VON ESTHER GEISSLINGER

Auf einem Schiff herrscht Hierarchie: Auf der Brücke steht der Kapitän, die Matrosen scheuern das Deck. Aber alle sitzen im gleichen Boot – wörtlich und im übertragenen Sinn. Denn eines verbindet die Seeleute: Jeder, ob Maat oder Steuermann, ob Lotse oder Leichtmatrose, ist bei der See-Krankenkasse versichert. Die stellt eine Besonderheit im deutschen Gesundheitssystem dar, erstens, weil Schlecht-, Gut- und Bestensverdiener gleichermaßen Mitglieder sind, zweitens, weil es keine Beitragsbemessungsgrenze gibt. Die See-Krankenkasse ist damit eine echte Bürgerversicherung: Jeder ist drin, jeder zahlt nach seinem Einkommen.

Noch – denn das gemeinsame Boot wird torpediert: Nach taz-Informationen fällt die See-Krankenkasse der Gesundheitsreform zum Opfer. Die Versicherung soll nach den Plänen der Koalition anderen Kassen gleichgestellt werden. Künftig soll die See-Krankenkasse auch Berufsfremde aufnehmen müssen. Das bestätigte auf Anfrage Wolfgang Wodarg.
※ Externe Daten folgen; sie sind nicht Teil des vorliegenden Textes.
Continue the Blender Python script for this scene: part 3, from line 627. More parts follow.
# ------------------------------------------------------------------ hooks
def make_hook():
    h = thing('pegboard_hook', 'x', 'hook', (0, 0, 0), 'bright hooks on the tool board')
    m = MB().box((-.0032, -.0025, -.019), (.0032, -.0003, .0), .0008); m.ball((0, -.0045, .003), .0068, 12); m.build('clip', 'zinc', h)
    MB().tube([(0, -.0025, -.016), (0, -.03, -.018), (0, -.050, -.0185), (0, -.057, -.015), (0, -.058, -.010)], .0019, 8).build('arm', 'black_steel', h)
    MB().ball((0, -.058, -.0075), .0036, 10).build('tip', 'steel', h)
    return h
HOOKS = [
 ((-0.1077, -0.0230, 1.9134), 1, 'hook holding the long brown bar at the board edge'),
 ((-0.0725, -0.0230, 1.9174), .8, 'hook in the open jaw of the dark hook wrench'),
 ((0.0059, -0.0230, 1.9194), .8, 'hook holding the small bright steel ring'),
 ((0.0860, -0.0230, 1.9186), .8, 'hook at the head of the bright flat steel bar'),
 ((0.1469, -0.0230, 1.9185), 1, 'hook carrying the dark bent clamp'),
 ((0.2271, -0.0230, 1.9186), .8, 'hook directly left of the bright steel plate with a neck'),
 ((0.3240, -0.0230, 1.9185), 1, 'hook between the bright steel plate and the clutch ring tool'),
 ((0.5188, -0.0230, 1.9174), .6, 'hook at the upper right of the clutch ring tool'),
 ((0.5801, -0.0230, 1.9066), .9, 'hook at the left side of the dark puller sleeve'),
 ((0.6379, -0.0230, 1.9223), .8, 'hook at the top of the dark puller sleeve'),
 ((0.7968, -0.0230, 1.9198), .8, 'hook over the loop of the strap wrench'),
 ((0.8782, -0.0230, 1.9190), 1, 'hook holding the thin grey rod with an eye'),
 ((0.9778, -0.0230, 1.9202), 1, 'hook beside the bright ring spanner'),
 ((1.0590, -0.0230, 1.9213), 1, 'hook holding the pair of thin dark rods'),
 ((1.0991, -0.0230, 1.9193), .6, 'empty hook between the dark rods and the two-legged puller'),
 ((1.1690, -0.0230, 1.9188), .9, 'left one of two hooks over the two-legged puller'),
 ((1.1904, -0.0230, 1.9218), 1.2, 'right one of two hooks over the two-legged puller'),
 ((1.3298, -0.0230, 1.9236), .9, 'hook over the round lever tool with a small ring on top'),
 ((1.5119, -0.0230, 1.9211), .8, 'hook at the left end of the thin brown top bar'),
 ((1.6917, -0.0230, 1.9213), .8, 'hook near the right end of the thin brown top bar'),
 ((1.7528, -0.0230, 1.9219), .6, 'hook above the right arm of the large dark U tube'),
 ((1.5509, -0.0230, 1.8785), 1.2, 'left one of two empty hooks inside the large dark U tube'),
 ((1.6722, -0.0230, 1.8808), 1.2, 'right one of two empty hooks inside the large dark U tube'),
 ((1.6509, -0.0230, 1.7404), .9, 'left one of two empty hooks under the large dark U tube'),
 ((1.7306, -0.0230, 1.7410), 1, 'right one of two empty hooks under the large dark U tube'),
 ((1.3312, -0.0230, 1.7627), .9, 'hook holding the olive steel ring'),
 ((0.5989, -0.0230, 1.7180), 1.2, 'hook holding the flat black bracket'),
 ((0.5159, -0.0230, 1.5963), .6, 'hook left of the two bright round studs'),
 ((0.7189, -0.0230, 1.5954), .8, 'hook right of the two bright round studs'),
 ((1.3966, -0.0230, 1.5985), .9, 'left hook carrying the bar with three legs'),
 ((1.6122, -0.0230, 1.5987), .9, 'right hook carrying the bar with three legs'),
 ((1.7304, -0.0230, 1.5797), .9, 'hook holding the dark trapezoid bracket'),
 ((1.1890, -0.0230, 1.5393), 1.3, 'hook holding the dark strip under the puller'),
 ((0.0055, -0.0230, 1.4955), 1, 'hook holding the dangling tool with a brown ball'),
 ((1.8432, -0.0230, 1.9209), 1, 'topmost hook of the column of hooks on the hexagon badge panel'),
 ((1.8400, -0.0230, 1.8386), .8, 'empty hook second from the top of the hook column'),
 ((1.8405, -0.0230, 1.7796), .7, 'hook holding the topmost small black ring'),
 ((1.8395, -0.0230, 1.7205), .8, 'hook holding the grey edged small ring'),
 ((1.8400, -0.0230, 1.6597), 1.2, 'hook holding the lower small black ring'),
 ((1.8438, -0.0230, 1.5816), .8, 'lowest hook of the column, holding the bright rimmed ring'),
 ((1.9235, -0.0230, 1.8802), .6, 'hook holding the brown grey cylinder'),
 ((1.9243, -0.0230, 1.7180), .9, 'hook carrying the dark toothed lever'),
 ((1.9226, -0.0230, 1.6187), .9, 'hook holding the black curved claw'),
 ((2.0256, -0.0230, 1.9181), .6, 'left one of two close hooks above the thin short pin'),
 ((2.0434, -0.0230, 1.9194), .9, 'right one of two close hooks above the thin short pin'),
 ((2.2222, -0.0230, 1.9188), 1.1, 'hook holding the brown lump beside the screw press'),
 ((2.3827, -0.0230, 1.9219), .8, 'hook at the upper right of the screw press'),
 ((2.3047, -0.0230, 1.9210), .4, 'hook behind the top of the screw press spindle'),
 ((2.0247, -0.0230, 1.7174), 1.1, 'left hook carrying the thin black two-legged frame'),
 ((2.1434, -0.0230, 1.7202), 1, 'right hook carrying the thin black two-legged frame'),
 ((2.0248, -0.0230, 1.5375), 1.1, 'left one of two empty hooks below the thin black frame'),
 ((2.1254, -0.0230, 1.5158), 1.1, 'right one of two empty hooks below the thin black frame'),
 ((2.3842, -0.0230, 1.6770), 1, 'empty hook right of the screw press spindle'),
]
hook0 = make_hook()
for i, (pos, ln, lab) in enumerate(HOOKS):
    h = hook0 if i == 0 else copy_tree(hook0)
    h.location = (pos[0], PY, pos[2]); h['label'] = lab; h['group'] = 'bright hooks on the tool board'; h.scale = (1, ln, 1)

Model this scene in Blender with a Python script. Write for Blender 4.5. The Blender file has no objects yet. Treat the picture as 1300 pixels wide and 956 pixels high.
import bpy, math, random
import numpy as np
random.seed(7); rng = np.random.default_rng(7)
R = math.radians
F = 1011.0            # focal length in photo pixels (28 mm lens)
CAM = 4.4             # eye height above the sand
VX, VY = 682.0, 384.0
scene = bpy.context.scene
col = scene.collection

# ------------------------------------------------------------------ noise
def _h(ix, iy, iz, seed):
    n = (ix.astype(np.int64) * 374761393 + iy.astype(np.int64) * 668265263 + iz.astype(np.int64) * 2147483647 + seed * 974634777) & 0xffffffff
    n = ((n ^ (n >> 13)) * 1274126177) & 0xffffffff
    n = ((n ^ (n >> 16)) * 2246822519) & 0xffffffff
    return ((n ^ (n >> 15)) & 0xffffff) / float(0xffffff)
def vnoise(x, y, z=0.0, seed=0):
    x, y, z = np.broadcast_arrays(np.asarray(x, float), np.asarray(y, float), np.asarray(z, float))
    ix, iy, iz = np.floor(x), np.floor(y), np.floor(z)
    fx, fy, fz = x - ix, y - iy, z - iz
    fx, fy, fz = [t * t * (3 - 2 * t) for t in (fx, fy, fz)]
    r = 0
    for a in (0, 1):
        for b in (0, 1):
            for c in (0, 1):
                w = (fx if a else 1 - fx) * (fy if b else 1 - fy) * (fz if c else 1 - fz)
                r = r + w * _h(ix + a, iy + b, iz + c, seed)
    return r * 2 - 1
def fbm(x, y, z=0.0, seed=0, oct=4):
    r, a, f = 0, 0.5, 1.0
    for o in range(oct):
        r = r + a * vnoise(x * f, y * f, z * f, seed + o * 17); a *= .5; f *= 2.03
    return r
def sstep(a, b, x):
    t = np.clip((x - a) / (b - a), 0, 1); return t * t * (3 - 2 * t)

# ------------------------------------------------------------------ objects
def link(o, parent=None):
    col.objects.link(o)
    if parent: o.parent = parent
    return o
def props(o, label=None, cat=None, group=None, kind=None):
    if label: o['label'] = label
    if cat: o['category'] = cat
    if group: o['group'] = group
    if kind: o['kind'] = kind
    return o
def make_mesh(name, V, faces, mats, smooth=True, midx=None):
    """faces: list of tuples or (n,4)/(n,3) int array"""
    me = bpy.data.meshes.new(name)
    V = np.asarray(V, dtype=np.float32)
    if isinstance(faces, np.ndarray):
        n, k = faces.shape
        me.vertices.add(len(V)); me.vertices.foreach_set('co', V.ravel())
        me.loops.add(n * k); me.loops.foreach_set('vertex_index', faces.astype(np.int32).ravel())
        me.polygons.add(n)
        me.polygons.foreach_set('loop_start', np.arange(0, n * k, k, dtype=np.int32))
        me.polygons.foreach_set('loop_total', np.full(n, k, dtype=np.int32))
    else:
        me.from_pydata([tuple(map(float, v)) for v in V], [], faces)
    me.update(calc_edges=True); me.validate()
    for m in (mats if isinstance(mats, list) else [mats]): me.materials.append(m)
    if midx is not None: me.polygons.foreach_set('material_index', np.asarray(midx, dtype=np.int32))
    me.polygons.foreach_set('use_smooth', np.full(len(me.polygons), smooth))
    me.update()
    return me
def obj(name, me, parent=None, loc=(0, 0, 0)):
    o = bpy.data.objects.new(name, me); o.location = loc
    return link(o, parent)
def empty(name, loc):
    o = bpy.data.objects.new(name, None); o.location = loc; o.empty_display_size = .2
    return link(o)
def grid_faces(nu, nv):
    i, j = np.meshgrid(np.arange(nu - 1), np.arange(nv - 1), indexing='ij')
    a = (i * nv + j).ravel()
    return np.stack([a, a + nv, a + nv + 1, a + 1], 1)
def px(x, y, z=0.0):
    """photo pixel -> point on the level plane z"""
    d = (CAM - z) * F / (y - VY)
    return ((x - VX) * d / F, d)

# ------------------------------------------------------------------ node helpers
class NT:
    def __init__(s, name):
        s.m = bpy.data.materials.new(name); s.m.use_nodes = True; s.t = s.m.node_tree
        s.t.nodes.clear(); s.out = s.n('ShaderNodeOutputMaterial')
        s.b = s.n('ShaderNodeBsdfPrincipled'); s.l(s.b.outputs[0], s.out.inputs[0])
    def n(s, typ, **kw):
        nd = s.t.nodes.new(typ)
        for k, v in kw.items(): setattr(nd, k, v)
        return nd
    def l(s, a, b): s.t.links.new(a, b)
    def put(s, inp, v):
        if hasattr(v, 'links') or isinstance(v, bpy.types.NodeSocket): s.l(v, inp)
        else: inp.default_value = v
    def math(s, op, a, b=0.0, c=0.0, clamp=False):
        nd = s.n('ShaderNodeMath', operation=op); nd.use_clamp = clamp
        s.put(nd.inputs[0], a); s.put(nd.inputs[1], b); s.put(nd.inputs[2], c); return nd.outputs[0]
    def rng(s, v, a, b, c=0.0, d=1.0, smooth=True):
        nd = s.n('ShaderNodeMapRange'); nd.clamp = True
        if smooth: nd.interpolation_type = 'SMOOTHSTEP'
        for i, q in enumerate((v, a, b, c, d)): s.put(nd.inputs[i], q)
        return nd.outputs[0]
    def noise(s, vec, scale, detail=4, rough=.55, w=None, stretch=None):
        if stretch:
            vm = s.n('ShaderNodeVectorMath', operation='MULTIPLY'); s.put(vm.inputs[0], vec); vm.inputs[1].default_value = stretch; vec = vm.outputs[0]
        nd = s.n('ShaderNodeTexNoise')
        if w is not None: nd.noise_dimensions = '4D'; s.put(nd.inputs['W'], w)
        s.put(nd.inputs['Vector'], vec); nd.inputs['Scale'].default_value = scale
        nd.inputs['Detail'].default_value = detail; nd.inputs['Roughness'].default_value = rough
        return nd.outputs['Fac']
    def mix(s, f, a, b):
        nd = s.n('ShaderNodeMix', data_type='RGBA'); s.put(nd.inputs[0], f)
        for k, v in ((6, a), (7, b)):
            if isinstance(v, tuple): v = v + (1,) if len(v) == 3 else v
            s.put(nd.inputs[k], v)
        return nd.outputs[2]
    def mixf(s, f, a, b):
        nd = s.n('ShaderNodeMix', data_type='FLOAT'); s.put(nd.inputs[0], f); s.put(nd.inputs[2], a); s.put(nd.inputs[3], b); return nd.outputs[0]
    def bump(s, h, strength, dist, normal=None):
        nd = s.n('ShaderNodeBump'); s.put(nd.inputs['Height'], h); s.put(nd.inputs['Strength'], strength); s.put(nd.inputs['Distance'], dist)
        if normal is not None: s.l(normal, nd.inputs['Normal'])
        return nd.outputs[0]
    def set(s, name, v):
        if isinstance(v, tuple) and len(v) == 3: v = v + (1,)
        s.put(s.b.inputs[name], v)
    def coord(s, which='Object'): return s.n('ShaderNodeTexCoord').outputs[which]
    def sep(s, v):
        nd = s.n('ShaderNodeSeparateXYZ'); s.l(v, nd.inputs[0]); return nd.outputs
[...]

Der schleswig-holsteinische SPD-Bundestagsabgeordnete aus Flensburg hat für das Solidaritätsmodell aus dem Meer gekämpft und verloren. „Die See-Krankenkasse ist ein Denkmal mit hohem Symbolwert für die Sozialdemokratie, eine wunderbare Sache“, sagt er. Genau so, als echte Gemeinschaft aller Versicherten, sollten die Krankenkassen seiner Meinung nach eigentlich funktionieren: „Wir kämpfen für eine allgemeine Bürgerversicherung. Hier haben wir vorbildliche Zustände – und die werden nun abgeschafft.“ Wodarg weiß, wovon er spricht: Er hat als Schiffsarzt gearbeitet und war am Hamburger Hafen tätig. Weil er den Wert des „Juwels See-Krankenkasse“ so genau kennt, hat er sich in der SPD-Fraktion für das Modell stark gemacht.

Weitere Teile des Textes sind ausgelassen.